DESCRIPTION OF THE TASK. Reproduce each line from the first in the data through the line that contains "return mesh(name, V, [(i, i+1, n+i+1, n+i)" exactly; give nothing else.

DATA SECTION.
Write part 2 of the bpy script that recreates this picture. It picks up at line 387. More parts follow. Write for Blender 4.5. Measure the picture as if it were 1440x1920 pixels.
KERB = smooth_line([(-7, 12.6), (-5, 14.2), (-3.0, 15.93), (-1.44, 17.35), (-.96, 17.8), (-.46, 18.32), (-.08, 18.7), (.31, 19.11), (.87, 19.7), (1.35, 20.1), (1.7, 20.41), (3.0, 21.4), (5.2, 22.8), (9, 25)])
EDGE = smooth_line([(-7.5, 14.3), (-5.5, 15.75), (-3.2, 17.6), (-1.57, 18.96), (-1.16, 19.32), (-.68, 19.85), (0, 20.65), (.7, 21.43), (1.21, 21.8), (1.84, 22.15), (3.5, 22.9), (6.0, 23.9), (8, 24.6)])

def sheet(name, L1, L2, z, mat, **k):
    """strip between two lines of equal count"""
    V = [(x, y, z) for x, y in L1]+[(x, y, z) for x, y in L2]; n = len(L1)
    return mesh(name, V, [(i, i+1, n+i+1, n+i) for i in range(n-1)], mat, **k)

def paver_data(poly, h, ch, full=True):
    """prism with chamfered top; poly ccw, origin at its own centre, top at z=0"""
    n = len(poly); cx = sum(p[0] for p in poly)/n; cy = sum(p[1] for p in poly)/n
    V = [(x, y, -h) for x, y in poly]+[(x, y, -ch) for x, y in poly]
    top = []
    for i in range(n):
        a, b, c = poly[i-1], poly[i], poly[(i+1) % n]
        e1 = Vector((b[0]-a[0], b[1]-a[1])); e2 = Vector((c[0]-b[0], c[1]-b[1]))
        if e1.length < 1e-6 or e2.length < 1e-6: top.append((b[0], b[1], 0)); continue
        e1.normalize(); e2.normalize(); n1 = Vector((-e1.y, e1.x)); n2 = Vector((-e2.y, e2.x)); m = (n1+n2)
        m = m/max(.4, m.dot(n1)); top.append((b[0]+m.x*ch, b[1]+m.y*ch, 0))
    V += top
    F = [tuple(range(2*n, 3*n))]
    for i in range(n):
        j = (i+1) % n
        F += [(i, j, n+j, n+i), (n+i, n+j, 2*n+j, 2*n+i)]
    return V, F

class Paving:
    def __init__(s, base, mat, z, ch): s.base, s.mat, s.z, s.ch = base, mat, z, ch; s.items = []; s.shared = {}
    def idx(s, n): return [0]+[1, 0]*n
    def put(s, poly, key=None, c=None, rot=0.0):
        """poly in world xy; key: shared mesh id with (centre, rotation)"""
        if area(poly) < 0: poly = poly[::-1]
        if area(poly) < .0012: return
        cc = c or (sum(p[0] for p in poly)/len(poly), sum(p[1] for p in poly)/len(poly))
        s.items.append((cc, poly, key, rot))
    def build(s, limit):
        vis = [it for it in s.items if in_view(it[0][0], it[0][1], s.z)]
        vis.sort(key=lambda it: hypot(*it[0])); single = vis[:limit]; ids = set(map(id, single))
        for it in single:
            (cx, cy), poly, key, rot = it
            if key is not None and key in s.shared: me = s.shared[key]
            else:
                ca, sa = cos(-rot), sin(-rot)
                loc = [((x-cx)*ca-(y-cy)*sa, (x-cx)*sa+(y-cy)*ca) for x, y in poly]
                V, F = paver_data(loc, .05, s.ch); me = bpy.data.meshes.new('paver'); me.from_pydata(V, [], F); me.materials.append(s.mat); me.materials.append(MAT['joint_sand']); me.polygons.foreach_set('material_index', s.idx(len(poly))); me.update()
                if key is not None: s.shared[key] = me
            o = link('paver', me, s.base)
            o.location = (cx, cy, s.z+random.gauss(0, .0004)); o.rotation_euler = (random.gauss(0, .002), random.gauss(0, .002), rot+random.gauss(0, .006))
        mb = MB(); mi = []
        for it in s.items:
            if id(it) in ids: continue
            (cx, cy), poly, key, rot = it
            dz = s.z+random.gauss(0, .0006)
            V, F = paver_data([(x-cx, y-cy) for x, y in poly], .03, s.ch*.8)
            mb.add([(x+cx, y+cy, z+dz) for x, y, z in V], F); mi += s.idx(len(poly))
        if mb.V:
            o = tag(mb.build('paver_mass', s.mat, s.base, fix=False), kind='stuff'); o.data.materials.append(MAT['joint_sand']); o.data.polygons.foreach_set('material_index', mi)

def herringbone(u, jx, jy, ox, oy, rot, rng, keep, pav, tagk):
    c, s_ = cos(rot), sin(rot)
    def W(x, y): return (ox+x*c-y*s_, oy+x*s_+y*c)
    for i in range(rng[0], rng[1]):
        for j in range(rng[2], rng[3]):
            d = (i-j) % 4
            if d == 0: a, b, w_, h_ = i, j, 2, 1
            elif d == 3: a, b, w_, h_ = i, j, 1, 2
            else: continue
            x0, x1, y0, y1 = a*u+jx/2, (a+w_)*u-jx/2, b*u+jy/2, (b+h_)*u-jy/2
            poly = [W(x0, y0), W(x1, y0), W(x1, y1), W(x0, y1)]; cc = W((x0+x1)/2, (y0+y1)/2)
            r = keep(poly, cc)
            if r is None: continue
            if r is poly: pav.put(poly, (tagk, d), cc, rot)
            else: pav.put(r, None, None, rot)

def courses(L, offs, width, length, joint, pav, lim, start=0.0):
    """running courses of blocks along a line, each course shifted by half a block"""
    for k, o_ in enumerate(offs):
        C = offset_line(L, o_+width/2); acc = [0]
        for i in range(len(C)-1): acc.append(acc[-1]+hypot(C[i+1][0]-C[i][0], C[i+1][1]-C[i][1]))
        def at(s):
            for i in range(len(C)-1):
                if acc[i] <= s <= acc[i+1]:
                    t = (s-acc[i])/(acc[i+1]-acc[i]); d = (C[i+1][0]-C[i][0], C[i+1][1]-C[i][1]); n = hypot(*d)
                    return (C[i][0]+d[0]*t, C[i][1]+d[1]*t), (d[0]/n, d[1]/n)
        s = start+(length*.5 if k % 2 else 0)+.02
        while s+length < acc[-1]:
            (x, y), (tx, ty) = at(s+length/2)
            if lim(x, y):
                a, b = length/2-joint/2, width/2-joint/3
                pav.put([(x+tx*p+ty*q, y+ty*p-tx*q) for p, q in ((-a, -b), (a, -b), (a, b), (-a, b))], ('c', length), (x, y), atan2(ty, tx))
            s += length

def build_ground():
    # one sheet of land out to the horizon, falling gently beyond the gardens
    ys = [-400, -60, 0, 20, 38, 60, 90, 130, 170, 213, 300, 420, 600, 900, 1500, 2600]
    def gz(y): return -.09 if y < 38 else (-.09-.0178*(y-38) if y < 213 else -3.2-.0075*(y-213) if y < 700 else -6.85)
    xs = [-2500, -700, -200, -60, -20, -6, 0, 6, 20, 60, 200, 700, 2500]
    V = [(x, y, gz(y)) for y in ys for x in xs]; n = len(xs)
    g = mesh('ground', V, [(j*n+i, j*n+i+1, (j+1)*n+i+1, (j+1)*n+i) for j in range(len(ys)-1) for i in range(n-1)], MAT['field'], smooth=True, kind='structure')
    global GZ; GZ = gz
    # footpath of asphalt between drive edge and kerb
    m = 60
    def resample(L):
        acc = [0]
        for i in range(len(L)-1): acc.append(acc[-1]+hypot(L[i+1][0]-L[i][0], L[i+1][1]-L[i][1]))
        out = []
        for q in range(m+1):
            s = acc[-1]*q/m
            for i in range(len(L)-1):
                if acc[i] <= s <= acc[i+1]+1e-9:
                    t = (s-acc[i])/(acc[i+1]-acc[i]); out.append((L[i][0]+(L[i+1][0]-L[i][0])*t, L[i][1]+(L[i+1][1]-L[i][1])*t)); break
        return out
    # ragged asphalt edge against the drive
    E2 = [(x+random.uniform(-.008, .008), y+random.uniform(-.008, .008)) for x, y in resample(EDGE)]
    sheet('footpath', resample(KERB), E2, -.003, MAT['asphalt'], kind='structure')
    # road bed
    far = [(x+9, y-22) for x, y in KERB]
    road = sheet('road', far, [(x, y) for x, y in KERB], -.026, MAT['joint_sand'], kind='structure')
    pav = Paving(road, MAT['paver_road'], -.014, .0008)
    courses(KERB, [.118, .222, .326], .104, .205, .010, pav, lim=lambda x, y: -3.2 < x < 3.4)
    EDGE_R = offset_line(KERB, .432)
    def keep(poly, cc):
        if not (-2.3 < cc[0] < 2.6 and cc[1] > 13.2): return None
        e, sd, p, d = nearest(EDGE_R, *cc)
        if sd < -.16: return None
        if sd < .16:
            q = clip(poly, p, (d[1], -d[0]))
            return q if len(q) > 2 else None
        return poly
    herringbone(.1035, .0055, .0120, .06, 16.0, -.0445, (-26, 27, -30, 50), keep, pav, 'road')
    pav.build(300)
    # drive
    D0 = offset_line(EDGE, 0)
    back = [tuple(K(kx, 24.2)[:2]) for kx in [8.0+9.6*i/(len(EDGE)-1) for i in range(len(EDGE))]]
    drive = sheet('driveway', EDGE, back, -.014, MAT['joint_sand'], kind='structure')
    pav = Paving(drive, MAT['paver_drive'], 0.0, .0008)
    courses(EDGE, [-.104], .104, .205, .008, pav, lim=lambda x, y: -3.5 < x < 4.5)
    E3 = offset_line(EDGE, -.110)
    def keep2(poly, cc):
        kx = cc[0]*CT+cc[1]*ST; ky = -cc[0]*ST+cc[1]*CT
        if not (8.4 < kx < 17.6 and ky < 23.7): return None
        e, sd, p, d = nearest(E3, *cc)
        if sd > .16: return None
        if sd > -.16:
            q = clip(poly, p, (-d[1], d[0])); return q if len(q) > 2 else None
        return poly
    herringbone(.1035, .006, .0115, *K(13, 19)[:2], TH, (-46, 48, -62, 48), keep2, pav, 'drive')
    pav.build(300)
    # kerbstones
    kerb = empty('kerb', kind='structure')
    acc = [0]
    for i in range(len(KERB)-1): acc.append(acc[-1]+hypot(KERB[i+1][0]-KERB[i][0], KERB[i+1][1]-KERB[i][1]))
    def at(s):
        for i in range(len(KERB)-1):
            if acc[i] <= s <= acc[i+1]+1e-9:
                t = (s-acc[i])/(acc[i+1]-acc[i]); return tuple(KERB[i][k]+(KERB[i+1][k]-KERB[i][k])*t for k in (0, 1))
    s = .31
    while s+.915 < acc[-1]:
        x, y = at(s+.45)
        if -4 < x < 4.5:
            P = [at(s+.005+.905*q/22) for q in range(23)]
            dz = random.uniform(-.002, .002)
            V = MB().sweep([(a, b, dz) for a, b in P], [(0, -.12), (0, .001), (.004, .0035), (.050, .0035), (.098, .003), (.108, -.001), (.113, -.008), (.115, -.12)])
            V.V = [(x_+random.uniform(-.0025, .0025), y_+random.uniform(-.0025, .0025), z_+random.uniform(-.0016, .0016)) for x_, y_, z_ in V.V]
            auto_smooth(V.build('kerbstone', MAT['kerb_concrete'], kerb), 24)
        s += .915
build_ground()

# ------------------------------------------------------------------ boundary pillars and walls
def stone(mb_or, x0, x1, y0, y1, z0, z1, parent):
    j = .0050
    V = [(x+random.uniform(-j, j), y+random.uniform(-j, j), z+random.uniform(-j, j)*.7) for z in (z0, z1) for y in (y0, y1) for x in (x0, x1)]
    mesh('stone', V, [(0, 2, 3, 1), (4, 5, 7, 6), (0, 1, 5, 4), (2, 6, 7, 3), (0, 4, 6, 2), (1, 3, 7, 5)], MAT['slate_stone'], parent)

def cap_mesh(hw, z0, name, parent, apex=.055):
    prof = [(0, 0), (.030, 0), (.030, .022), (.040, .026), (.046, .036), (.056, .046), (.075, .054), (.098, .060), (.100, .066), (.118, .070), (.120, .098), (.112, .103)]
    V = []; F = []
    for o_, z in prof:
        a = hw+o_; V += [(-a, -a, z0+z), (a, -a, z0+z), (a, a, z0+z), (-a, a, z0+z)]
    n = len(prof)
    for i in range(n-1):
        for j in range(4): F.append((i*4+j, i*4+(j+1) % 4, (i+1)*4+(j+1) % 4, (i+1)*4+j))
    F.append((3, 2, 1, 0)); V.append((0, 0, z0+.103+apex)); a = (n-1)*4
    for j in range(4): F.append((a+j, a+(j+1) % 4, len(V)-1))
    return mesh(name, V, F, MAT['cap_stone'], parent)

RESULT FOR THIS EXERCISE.
Write part 2 of the bpy script that recreates this picture. It picks up at line 387. More parts follow. Write for Blender 4.5. Measure the picture as if it were 1440x1920 pixels.
KERB = smooth_line([(-7, 12.6), (-5, 14.2), (-3.0, 15.93), (-1.44, 17.35), (-.96, 17.8), (-.46, 18.32), (-.08, 18.7), (.31, 19.11), (.87, 19.7), (1.35, 20.1), (1.7, 20.41), (3.0, 21.4), (5.2, 22.8), (9, 25)])
EDGE = smooth_line([(-7.5, 14.3), (-5.5, 15.75), (-3.2, 17.6), (-1.57, 18.96), (-1.16, 19.32), (-.68, 19.85), (0, 20.65), (.7, 21.43), (1.21, 21.8), (1.84, 22.15), (3.5, 22.9), (6.0, 23.9), (8, 24.6)])

def sheet(name, L1, L2, z, mat, **k):
    """strip between two lines of equal count"""
    V = [(x, y, z) for x, y in L1]+[(x, y, z) for x, y in L2]; n = len(L1)
    return mesh(name, V, [(i, i+1, n+i+1, n+i) for i in range(n-1)], mat, **k)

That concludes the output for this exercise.